Stated task: In the records below, find the line with "Keep writing the" and the line with "tag(mb.build('hanging_nail', 'brightnail'), 'small"; return exactly those lines and every line between them.

Supplied material:
════

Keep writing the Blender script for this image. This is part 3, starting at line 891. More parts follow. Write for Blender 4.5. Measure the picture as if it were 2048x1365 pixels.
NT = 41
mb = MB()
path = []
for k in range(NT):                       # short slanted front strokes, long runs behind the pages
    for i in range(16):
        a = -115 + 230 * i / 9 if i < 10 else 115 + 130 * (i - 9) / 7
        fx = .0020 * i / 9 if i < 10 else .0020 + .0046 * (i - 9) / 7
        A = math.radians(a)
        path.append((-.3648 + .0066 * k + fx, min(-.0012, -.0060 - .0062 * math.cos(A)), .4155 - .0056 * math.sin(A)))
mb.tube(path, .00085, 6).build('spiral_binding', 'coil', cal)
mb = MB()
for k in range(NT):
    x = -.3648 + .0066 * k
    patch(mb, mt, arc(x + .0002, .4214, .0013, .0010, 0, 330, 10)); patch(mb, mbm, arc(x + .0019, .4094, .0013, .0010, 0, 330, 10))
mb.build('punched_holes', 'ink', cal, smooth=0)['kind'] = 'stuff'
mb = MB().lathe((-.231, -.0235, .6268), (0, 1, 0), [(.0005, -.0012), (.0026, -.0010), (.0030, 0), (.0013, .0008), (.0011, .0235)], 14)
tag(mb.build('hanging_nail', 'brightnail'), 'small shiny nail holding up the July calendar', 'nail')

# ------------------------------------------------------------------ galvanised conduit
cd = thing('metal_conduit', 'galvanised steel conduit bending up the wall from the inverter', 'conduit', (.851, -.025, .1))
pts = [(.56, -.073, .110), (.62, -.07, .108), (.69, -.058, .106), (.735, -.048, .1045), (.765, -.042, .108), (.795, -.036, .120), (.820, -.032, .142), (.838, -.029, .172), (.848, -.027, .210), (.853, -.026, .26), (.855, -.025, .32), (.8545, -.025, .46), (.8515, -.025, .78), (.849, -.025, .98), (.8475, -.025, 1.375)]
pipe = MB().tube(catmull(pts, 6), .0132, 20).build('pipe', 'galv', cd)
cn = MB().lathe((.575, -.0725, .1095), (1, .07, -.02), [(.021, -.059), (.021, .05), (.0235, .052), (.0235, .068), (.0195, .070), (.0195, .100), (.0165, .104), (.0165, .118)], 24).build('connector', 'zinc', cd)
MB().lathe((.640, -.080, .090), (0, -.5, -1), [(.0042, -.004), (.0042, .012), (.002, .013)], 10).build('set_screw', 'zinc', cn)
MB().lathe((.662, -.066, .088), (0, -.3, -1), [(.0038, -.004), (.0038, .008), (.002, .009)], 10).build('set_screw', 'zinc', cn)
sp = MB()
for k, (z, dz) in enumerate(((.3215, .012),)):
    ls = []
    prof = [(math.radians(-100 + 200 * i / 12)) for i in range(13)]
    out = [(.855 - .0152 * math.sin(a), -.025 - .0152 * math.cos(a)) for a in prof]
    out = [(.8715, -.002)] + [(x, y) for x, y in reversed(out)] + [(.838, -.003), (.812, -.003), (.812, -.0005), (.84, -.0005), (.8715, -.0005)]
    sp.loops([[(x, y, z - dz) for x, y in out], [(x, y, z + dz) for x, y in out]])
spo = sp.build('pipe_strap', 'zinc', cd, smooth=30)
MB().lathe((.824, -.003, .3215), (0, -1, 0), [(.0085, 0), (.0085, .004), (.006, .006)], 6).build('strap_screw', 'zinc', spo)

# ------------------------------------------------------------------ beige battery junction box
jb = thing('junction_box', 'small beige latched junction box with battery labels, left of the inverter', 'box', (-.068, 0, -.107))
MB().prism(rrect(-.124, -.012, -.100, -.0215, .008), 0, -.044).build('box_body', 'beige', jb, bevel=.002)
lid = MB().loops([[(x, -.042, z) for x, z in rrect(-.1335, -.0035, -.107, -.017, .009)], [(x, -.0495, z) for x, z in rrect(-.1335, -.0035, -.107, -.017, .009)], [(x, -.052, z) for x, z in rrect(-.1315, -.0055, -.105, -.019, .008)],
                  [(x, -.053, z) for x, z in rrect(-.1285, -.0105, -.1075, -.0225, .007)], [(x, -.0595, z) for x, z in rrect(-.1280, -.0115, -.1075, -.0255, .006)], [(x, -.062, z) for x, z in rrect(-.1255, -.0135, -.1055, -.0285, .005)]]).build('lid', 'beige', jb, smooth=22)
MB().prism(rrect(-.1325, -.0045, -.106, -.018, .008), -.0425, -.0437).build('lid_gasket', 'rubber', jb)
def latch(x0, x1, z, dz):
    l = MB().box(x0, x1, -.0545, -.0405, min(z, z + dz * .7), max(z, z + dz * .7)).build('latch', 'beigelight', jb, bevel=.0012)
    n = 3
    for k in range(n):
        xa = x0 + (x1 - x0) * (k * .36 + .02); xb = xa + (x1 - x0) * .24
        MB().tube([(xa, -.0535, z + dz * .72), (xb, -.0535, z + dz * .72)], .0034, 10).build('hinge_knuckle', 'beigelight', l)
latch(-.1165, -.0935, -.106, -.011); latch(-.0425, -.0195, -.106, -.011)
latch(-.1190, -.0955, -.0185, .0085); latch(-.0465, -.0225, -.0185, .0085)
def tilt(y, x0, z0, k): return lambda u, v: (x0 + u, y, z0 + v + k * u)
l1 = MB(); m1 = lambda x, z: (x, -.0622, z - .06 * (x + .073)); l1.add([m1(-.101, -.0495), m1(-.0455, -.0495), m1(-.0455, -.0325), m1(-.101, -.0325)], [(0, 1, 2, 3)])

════

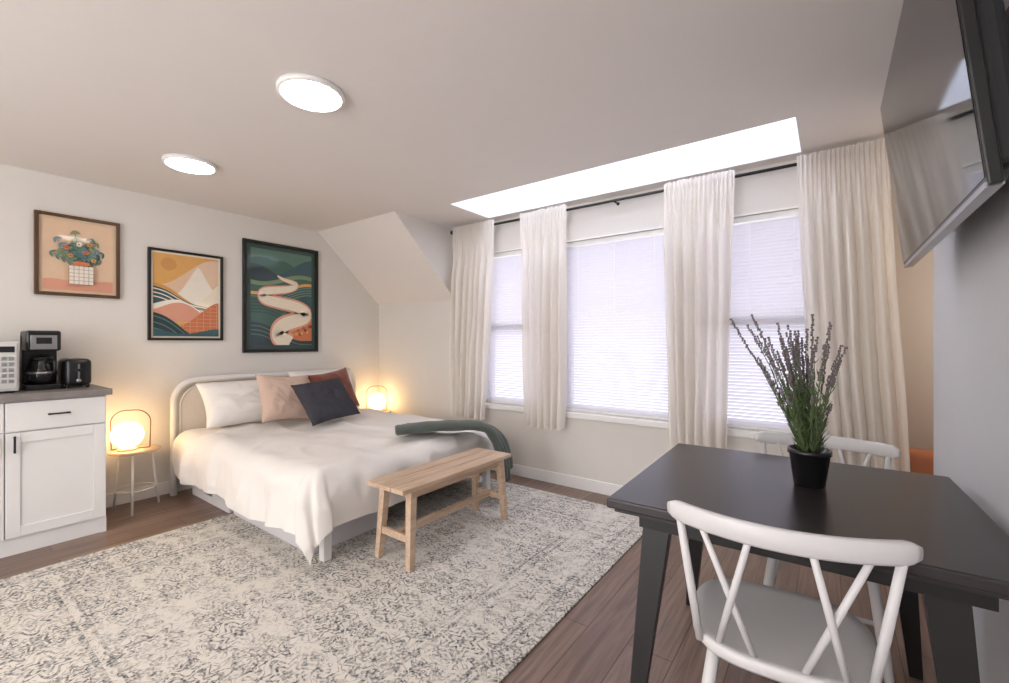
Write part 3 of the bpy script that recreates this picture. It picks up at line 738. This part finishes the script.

════

Finished exercise:
Keep writing the Blender script for this image. This is part 3, starting at line 891. More parts follow. Write for Blender 4.5. Measure the picture as if it were 2048x1365 pixels.
NT = 41
mb = MB()
path = []
for k in range(NT):                       # short slanted front strokes, long runs behind the pages
    for i in range(16):
        a = -115 + 230 * i / 9 if i < 10 else 115 + 130 * (i - 9) / 7
        fx = .0020 * i / 9 if i < 10 else .0020 + .0046 * (i - 9) / 7
        A = math.radians(a)
        path.append((-.3648 + .0066 * k + fx, min(-.0012, -.0060 - .0062 * math.cos(A)), .4155 - .0056 * math.sin(A)))
mb.tube(path, .00085, 6).build('spiral_binding', 'coil', cal)
mb = MB()
for k in range(NT):
    x = -.3648 + .0066 * k
    patch(mb, mt, arc(x + .0002, .4214, .0013, .0010, 0, 330, 10)); patch(mb, mbm, arc(x + .0019, .4094, .0013, .0010, 0, 330, 10))
mb.build('punched_holes', 'ink', cal, smooth=0)['kind'] = 'stuff'
mb = MB().lathe((-.231, -.0235, .6268), (0, 1, 0), [(.0005, -.0012), (.0026, -.0010), (.0030, 0), (.0013, .0008), (.0011, .0235)], 14)
tag(mb.build('hanging_nail', 'brightnail'), 'small shiny nail holding up the July calendar', 'nail')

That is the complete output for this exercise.